The expression on his face when he was told that he couldn’t get on the boat, then immediately told that his girlfriend was ditching him? PRICELESS. he just blinked at her and then stormed off like a child. I gave her a free hat and was like maybe rethink this relationship…….
i once had this fucker come up to order a beer. while i pour it he shows me the wanky fucking chemical structure tattoo on his arm and he’s like “hey. you know what this is” i was like “nah sorry” (never cared abt chemistry in school, plus having to look at a some rando’s pretentious tattoo gives me the douche chills). he decides to respond with “heh. you must not read many books”

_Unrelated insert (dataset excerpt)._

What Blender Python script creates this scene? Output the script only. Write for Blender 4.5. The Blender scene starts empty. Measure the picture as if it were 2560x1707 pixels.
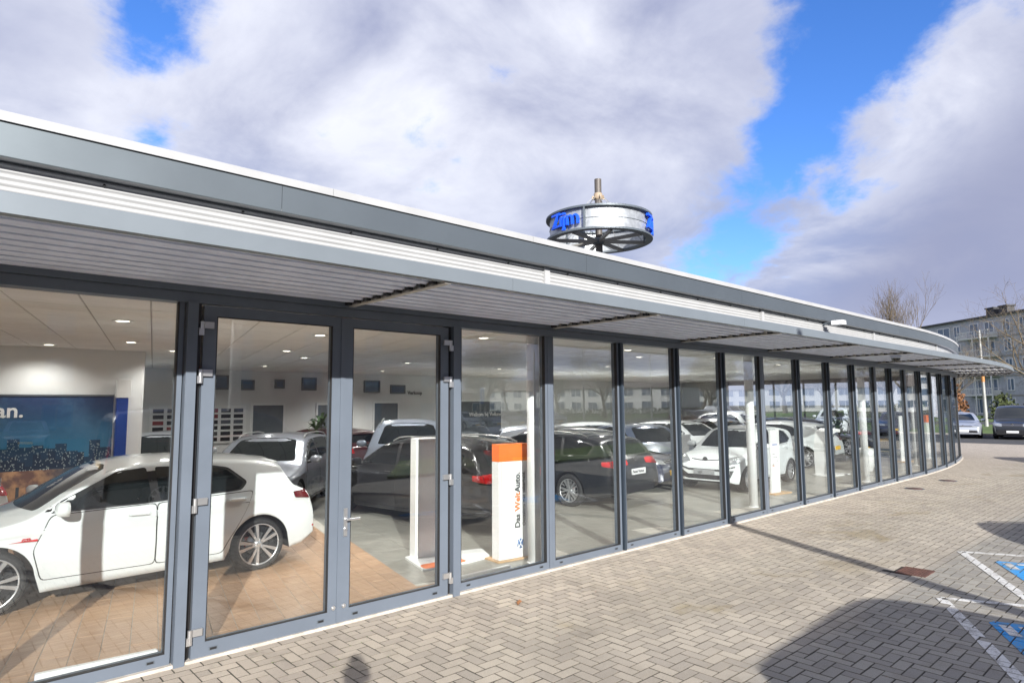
import bpy, bmesh, math, random
import numpy as np
from mathutils import Vector, Matrix

rng = random.Random(7)
scene = bpy.context.scene
COL = scene.collection
PI = math.pi
rad = math.radians

# ------------------------------------------------------------------ camera
cam_d = bpy.data.cameras.new('camera')
cam = bpy.data.objects.new('camera', cam_d)
COL.objects.link(cam)
FW = Vector((0.6685635388, 0.7371987292, 0.0977794873))
RT = Vector((0.7411520568, -0.6713072087, -0.0063451008))
UP = Vector((-0.0609624745, -0.0767115712, 0.9951878752))
CAMZ = 2.03
m = Matrix((RT, UP, -FW)).transposed().to_4x4()
m.translation = Vector((0, 0, CAMZ))
cam.matrix_world = m
cam_d.sensor_width = 36.0
cam_d.lens = 1600 / 2560 * 36.0
cam_d.clip_start = 0.05
cam_d.clip_end = 1500
scene.camera = cam

def project(x, y, z):
    v = Vector((x, y, z - CAMZ))
    d = v.dot(FW)
    if d <= 0.05:
        return None
    return (1280 + 1600 * v.dot(RT) / d, 853.5 - 1600 * v.dot(UP) / d)

# ------------------------------------------------------------------ sun and sky
SUN_AZ = rad(242.5)      # where the sun stands, from +X towards +Y
SUN_EL = rad(21.0)
sun_d = bpy.data.lights.new('sun', 'SUN')
sun_d.energy = 4.8
sun_d.angle = rad(0.53)
sun_d.color = (1.0, 0.975, 0.93)
sun = bpy.data.objects.new('sun', sun_d)
COL.objects.link(sun)
sdir = Vector((math.cos(SUN_EL) * math.cos(SUN_AZ), math.cos(SUN_EL) * math.sin(SUN_AZ), math.sin(SUN_EL)))
sun.rotation_euler = sdir.to_track_quat('Z', 'Y').to_euler()
sun.location = sdir * 60

world = bpy.data.worlds.new('World')
scene.world = world
world.use_nodes = True

def pix_dir(px, py):
    d = FW * 1600 + RT * (px - 1280) - UP * (py - 853.5)
    return d.normalized()

class NG:
    """small helper to write node graphs"""
    def __init__(self, nt):
        self.nt = nt
        nt.nodes.clear()
    def n(self, typ, **kw):
        nd = self.nt.nodes.new(typ)
        for k, v in kw.items():
            setattr(nd, k, v)
        return nd
    def link(self, a, b):
        self.nt.links.new(a, b)
    def put(self, sock, v):
        if isinstance(v, bpy.types.NodeSocket):
            self.link(v, sock)
        elif v is not None:
            sock.default_value = v
    def math(self, op, a, b=None, c=None, clamp=False):
        nd = self.n('ShaderNodeMath', operation=op, use_clamp=clamp)
        self.put(nd.inputs[0], a)
        self.put(nd.inputs[1], b)
        self.put(nd.inputs[2], c)
        return nd.outputs[0]
    def vmath(self, op, a, b=None):
        nd = self.n('ShaderNodeVectorMath', operation=op)
        self.put(nd.inputs[0], a)
        self.put(nd.inputs[1], b)
        return nd.outputs['Value'] if op in ('DOT_PRODUCT', 'LENGTH', 'DISTANCE') else nd.outputs['Vector']
    def noise(self, vec, scale, detail=3, rough=0.5, dist=0.0):
        nd = self.n('ShaderNodeTexNoise')
        if vec is not None:
            self.link(vec, nd.inputs['Vector'])
        nd.inputs['Scale'].default_value = scale
        nd.inputs['Detail'].default_value = detail
        nd.inputs['Roughness'].default_value = rough
        nd.inputs['Distortion'].default_value = dist
        return nd.outputs['Fac']
    def smooth(self, v, a, b, lo=0.0, hi=1.0):
        nd = self.n('ShaderNodeMapRange', interpolation_type='SMOOTHSTEP')
        self.put(nd.inputs['Value'], v)
        nd.inputs['From Min'].default_value = a
        nd.inputs['From Max'].default_value = b
        nd.inputs['To Min'].default_value = lo
        nd.inputs['To Max'].default_value = hi
        return nd.outputs['Result']
    def mix(self, fac, a, b, blend='MIX'):
        nd = self.n('ShaderNodeMix', data_type='RGBA', blend_type=blend)
        self.put(nd.inputs[0], fac)
        for s, v in ((nd.inputs[6], a), (nd.inputs[7], b)):
            if isinstance(v, (tuple, list)) and len(v) == 3:
                v = (*v, 1)
            self.put(s, v)
        return nd.outputs[2]

g = NG(world.node_tree)
tc = g.n('ShaderNodeTexCoord')
dirv = tc.outputs['Generated']
sky = g.n('ShaderNodeTexSky', sky_type='NISHITA')
sky.sun_disc = False
sky.sun_elevation = SUN_EL
sky.sun_rotation = PI / 2 - SUN_AZ
sky.air_density = 1.0
sky.dust_density = 0.3
sky.ozone_density = 2.5
hsv = g.n('ShaderNodeHueSaturation')
hsv.inputs['Saturation'].default_value = 1.18
hsv.inputs['Value'].default_value = 0.12
g.link(sky.outputs[0], hsv.inputs['Color'])
sep = g.n('ShaderNodeSeparateXYZ')
g.link(dirv, sep.inputs[0])
zz = g.math('ADD', g.math('MAXIMUM', sep.outputs[2], 0.0), 0.35)
comb = g.n('ShaderNodeCombineXYZ')
g.link(g.math('DIVIDE', sep.outputs[0], zz), comb.inputs[0])
g.link(g.math('DIVIDE', sep.outputs[1], zz), comb.inputs[1])
comb.inputs[2].default_value = 3.7
cp = comb.outputs[0]
n_big = g.noise(cp, 1.1, 3, 0.5, 0.3)
n_mid = g.noise(cp, 2.6, 7, 0.58, 0.4)
n_fine = g.noise(cp, 7.0, 6, 0.62, 0.2)
def halfspace(p0, p1, inside):
    a, b, c = pix_dir(*p0), pix_dir(*p1), pix_dir(*inside)
    n = a.cross(b).normalized()
    if n.dot(c) < 0:
        n = -n
    return g.vmath('DOT_PRODUCT', dirv, tuple(n))
def blob(p, r):
    return g.math('SUBTRACT', r, g.vmath('DISTANCE', dirv, tuple(pix_dir(*p))))
w1 = halfspace((1910, 0), (1700, 700), (2100, 200))
w2 = halfspace((2540, -80), (1885, 690), (2100, 200))
gap = g.math('MINIMUM', w1, w2)
front = g.math('SUBTRACT', g.vmath('DOT_PRODUCT', dirv, tuple(pix_dir(2000, 250))), 0.45)
gap = g.math('MINIMUM', gap, front)
for p, r in (((365, 45), 0.050), ((395, 345), 0.022), ((1262, 190), 0.008), ((2560, 20), 0.03)):
    gap = g.math('MAXIMUM', gap, blob(p, r))
rear = g.math('MULTIPLY', g.math('SUBTRACT', n_big, 0.66), 0.55)
gap = g.math('MAXIMUM', gap, rear)
rough_edge = g.math('ADD', g.math('MULTIPLY', g.math('SUBTRACT', n_mid, 0.5), 0.26),
                    g.math('MULTIPLY', g.math('SUBTRACT', n_fine, 0.5), 0.14))
F = g.math('ADD', gap, rough_edge)
clear = g.smooth(F, -0.012, 0.05)
edge = g.smooth(F, -0.26, 0.02)
bright = g.math('ADD', g.math('MULTIPLY', edge, 0.62),
                g.math('MULTIPLY', g.math('SUBTRACT', n_mid, 0.47), 2.1), clamp=True)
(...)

i immediately stop pouring his beer. i reply: “heh. you must not want this beer.” thirsty boy immediately starts groveling like a worm “please please no i do want the beer im sorry im sorry” believe me when i say it was one of the most pathetic things ive ever witnessed
gotta love people immediately backpedaling when they realise that there are Consequences To Being Mean
I genuinely believe that part of why it has become so normalized to be openly callous and evil in politics is that customer service culture has trained affluent people that they can treat everyone they consider beneath them however they want and still be treated kindly.